■ What is being asked ■
Any pictures should be left out; please print exactly the lines between the line with "Write a Blender" and the line with "from mathutils import Vector, Matrix", inclusive.

■ Material provided ■

◆ ◆ ◆ ◆ ◆

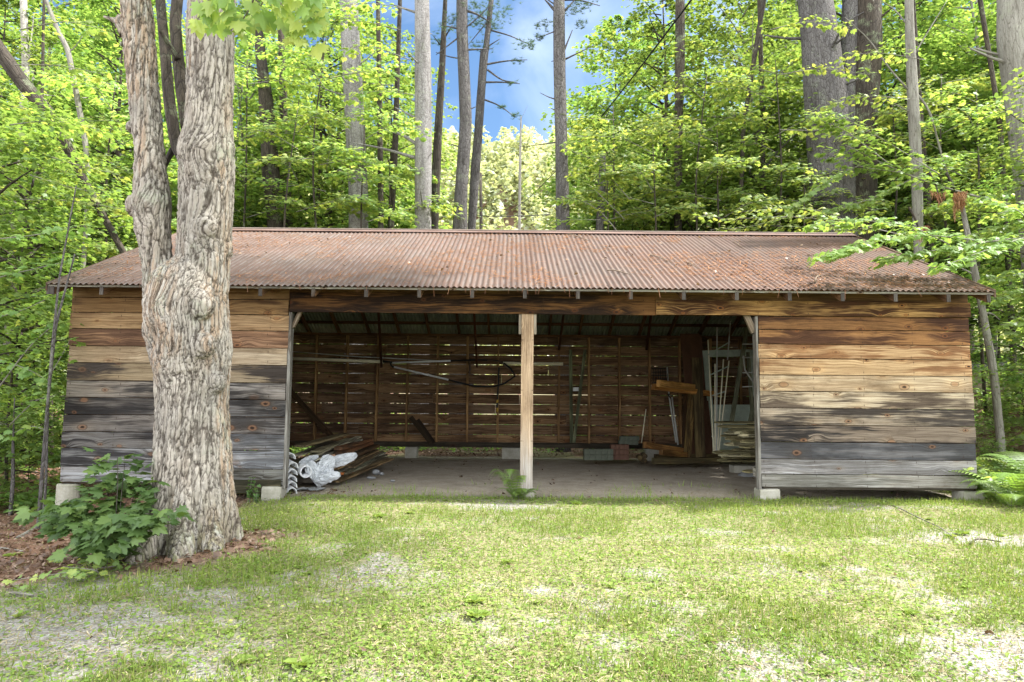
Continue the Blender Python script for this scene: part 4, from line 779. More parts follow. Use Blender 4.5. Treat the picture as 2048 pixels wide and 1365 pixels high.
# crate under the left wall
mb = MB()
for z0 in (.02, -.06): mb.board([-3.45, 8.55, z0], [-2.98, 8.55, z0], [0, 0, .05], [0, .03, 0], b=sl(120, 110, 30), sc=sl(60, 54, 20))
mb.board([-3.45, 8.62, -.02], [-2.98, 8.62, -.02], [0, 0, .16], [0, .02, 0], b=sl(50, 50, 26), sc=sl(30, 30, 20)); recentre(mb.build('yellow_crate', M_WOOD, None, label='yellowish slatted crate under the left wall beside the pier', cat='crate'))

# ================================================================== trees
class TB:
    """collects tapered woody tubes into one bark mesh"""
    def __init__(s): s.V = []; s.Q = []; s.T = []; s.bk = []; s.n = 0
    def limb(s, pts, r, n=10, sub=6, rough=.06, sd=None):
        pts = np.asarray(pts, float); r = np.broadcast_to(np.asarray(r, float), (len(pts),)); sd = rng.random() * 90 if sd is None else sd
        m = (len(pts) - 1) * sub + 1; t = np.linspace(0, len(pts) - 1, m); q = np.stack([np.interp(t, range(len(pts)), pts[:, k]) for k in range(3)], 1)
        if sub > 2:
            for _ in range(2): q[1:-1] = (q[:-2] + 2 * q[1:-1] + q[2:]) / 4
        rr = np.interp(t, range(len(pts)), r); V, Q, T = tube_arr(q, rr, n)
        L = np.concatenate([[0], np.cumsum(np.linalg.norm(np.diff(q, axis=0), axis=1))]); th = np.arange(n) / n * 2 * math.pi
        k = 1 + rough * (fbm(np.cos(th)[None] * 1.5 + sd, np.sin(th)[None] * 1.5, L[:, None] * 1.2 / max(.05, rr.max() * 4) + sd, 3) - .5) * 2
        V[:m * n] = (q[:, None] + (V[:m * n].reshape(m, n, 3) - q[:, None]) * k[:, :, None]).reshape(-1, 3)
        b = np.zeros((len(V), 3)); b[:m * n, 0] = (np.cos(th)[None] * rr[:, None]).ravel() + sd; b[:m * n, 1] = (np.sin(th)[None] * rr[:, None]).ravel(); b[:m * n, 2] = np.repeat(L, n)
        s.V.append(V); s.Q.append(Q + s.n); s.T.append(T + s.n); s.bk.append(b); s.n += len(V)
    def mesh(s, name, mat):
        return mesh_np(name, np.concatenate(s.V), [np.concatenate(s.Q), np.concatenate(s.T)], mat, dict(bk=('V', np.concatenate(s.bk))), True)

def crown_mesh(name, H, h0, Rm, nb, per, lsize, mat=M_LEAF, tm=(SLEAF, SLEAF_T), seed=0, prof=None, droop=.25, limbs=None):
    """flat layered sprays of leaves carried on limbs; also adds the limbs to a TB"""
    r = np.random.default_rng(seed); Ps = []; As = []; Ns = []; Ss = []; Lc = []
    for b in range(nb):
        u = (b + r.random()) / nb; h = h0 + (H - h0) * u
        w = prof(u) if prof else math.sin(math.pi * min(1, .12 + .86 * u) ** .8) ** .7
        L = Rm * w * (.55 + .5 * r.random()); az = b * 2.39996 + r.normal(0, .5); up = .35 * (1 - u) * 0 + .25 + .45 * u + r.normal(0, .12)
        dx, dy = math.cos(az), math.sin(az); m = int(1.05 * per * (.4 + .8 * w) * (.7 + .6 * r.random()))
        t = np.sqrt(r.random(m)) * .88 + .14; lat = r.normal(0, 1, m) * L * .24 * (1.15 - t * .55)
        t = np.round(t * 9 + r.normal(0, .25, m)) / 9 if m > 30 else t
        tone = r.normal(0, .10)
        x = dx * L * t - dy * lat; y = dy * L * t + dx * lat; z = h + L * (up * t - droop * t * t) - .25 * np.abs(lat) ** 1.3 + r.normal(0, .035 + .02 * L, m)
        Ps.append(np.stack([x, y, z], 1)); a = np.stack([dx + r.normal(0, .8, m) - dy * np.sign(lat) * .7, dy + r.normal(0, .8, m) + dx * np.sign(lat) * .7, r.normal(-.25, .3, m)], 1); As.append(a)
        Ns.append(np.stack([r.normal(0, .24, m), r.normal(0, .24, m), np.ones(m)], 1)); Ss.append(lsize * (.5 + .65 * r.random(m))); Lc.append(np.clip(.45 + tone + r.normal(0, .2, m), 0, 1))
        if limbs is not None:
            c = [np.array([0, 0, h - .05 * L]), np.array([dx * L * .35, dy * L * .35, h + L * (up * .35 - droop * .12)]), np.array([dx * L * .8, dy * L * .8, h + L * (up * .8 - droop * .64)])]
            if b % 2 == 0: limbs.limb(c, [.012 + .012 * L, .006 + .007 * L, .005], 5, 3, .02)
    Ps, As, Ns, Ss, Lc = map(np.concatenate, (Ps, As, Ns, Ss, Lc))
    return leafmesh(name, Ps, As, Ns, Ss, tm[0], tm[1], mat, Lc)

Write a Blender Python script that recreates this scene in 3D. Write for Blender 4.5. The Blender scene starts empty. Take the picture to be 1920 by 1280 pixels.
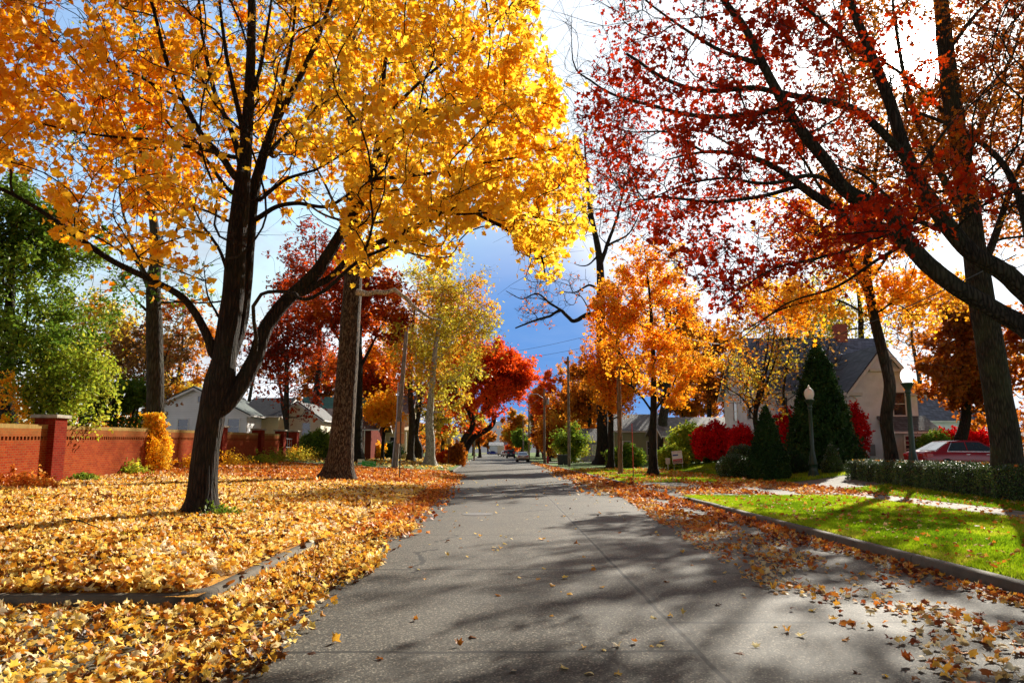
import bpy, bmesh, math, random
import numpy as np
from mathutils import Vector, Matrix

# ------------------------------------------------------------------ camera
W0, H0, F0 = 1920.0, 1280.0, 1400.0
PITCH = math.atan(204.0 / F0)
YAW = math.atan(17.0 / F0 * math.cos(PITCH))
CAM = np.array((0.0, 0.0, 1.6))
scene = bpy.context.scene
COL = scene.collection
cam_d = bpy.data.cameras.new("camera")
cam_d.sensor_width = 36.0
cam_d.lens = F0 / W0 * 36.0
cam_d.clip_start = 0.05
cam_d.clip_end = 6000
cam = bpy.data.objects.new("camera", cam_d)
COL.objects.link(cam)
cam.location = CAM
cam.rotation_euler = (math.pi / 2 + PITCH, 0, -YAW)
scene.camera = cam

# ------------------------------------------------------------------ sun + sky
SUN_EL = math.radians(26.0)
SUN_AZ = math.radians(30.7)          # clockwise from +Y
SUN_DIR = Vector((math.sin(SUN_AZ) * math.cos(SUN_EL), math.cos(SUN_AZ) * math.cos(SUN_EL), math.sin(SUN_EL)))
sun_d = bpy.data.lights.new("sun", 'SUN')
sun_d.energy = 5.0
sun_d.angle = math.radians(0.6)
sun_d.color = (1.0, 0.93, 0.8)
sun = bpy.data.objects.new("sun", sun_d)
COL.objects.link(sun)
sun.rotation_euler = (-SUN_DIR).to_track_quat('-Z', 'Y').to_euler()
sun.location = (30, 50, 40)

world = bpy.data.worlds.new("World")
scene.world = world
world.use_nodes = True
wn = world.node_tree
wn.nodes.clear()
def WN(t, **k):
    n = wn.nodes.new(t)
    for a, b in k.items():
        setattr(n, a, b)
    return n
def wl(a, b):
    wn.links.new(a, b)
def wmath(op, a, b=None, c=None, clamp=False):
    n = WN('ShaderNodeMath', operation=op, use_clamp=clamp)
    for i, v in enumerate((a, b, c)):
        if v is None: continue
        if isinstance(v, (int, float)): n.inputs[i].default_value = v
        else: wl(v, n.inputs[i])
    return n.outputs[0]
w_out = WN('ShaderNodeOutputWorld')
w_bg = WN('ShaderNodeBackground')
w_bg.inputs[1].default_value = 0.80
sky = WN('ShaderNodeTexSky', sky_type='NISHITA')
sky.sun_disc = False
sky.sun_elevation = SUN_EL
sky.sun_rotation = SUN_AZ
sky.air_density = 1.2
sky.dust_density = 0.6
sky.ozone_density = 2.0
SKY_STRENGTH = 0.13
tc = WN('ShaderNodeTexCoord')
sep = WN('ShaderNodeSeparateXYZ')
wl(tc.outputs['Generated'], sep.inputs[0])
dot = WN('ShaderNodeVectorMath', operation='DOT_PRODUCT')
wl(tc.outputs['Generated'], dot.inputs[0])
dot.inputs[1].default_value = SUN_DIR
sundot = wmath('MAXIMUM', dot.outputs['Value'], 0.0)
# cloud layer: project the direction on a high plane
zc = wmath('ADD', wmath('MAXIMUM', sep.outputs[2], 0.0), 0.22)
cx = wmath('DIVIDE', sep.outputs[0], zc)
cy = wmath('DIVIDE', sep.outputs[1], zc)
comb = WN('ShaderNodeCombineXYZ')
wl(cx, comb.inputs[0]); wl(cy, comb.inputs[1])
n1 = WN('ShaderNodeTexNoise')
n1.inputs['Scale'].default_value = 1.3
n1.inputs['Detail'].default_value = 8
n1.inputs['Roughness'].default_value = 0.62
n1.inputs['Distortion'].default_value = 0.4
wl(comb.outputs[0], n1.inputs['Vector'])
# more cloud towards the sun, less over the end of the road
side = wmath('MULTIPLY', wmath('POWER', sundot, 3.0), 0.34)
leftc = wmath('MULTIPLY', wmath('MAXIMUM', wmath('MULTIPLY', sep.outputs[0], -1.0), 0.0), 0.25)
bank0 = WN('ShaderNodeMapRange'); bank0.interpolation_type = 'SMOOTHSTEP'
wl(sep.outputs[2], bank0.inputs[0])
bank0.inputs[1].default_value = 0.46; bank0.inputs[2].default_value = 0.16
bank0.inputs[3].default_value = 0.0; bank0.inputs[4].default_value = 1.0
far0 = WN('ShaderNodeMapRange'); far0.interpolation_type = 'SMOOTHSTEP'
wl(sundot, far0.inputs[0])
far0.inputs[1].default_value = 0.935; far0.inputs[2].default_value = 0.87
mid0 = WN('ShaderNodeMapRange'); mid0.interpolation_type = 'SMOOTHSTEP'
wl(sep.outputs[0], mid0.inputs[0])
mid0.inputs[1].default_value = -0.16; mid0.inputs[2].default_value = -0.04
bk = wmath('MULTIPLY', wmath('MULTIPLY', bank0.outputs[0], far0.outputs[0]), mid0.outputs[0])
cmask = wmath('SUBTRACT', wmath('ADD', wmath('ADD', n1.outputs['Fac'], side), leftc), wmath('MULTIPLY', bk, 0.6))
mr = WN('ShaderNodeMapRange'); mr.interpolation_type = 'SMOOTHSTEP'
wl(cmask, mr.inputs[0])
mr.inputs[1].default_value = 0.60; mr.inputs[2].default_value = 0.86
# cloud radiance: brighter near the sun
cb = wmath('ADD', wmath('MULTIPLY', wmath('POWER', sundot, 6.0), 0.5), 0.38)
ccol = WN('ShaderNodeVectorMath', operation='SCALE')
ccol.inputs[0].default_value = (0.90, 0.97, 1.07)
wl(cb, ccol.inputs['Scale'])
skys = WN('ShaderNodeVectorMath', operation='SCALE')
wl(sky.outputs[0], skys.inputs[0]); skys.inputs['Scale'].default_value = SKY_STRENGTH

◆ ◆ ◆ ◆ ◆

■ Completed exercise ■
Write a Blender Python script that recreates this scene in 3D. Write for Blender 4.5. The Blender scene starts empty. Take the picture to be 1920 by 1280 pixels.
import bpy, bmesh, math, random
import numpy as np
from mathutils import Vector, Matrix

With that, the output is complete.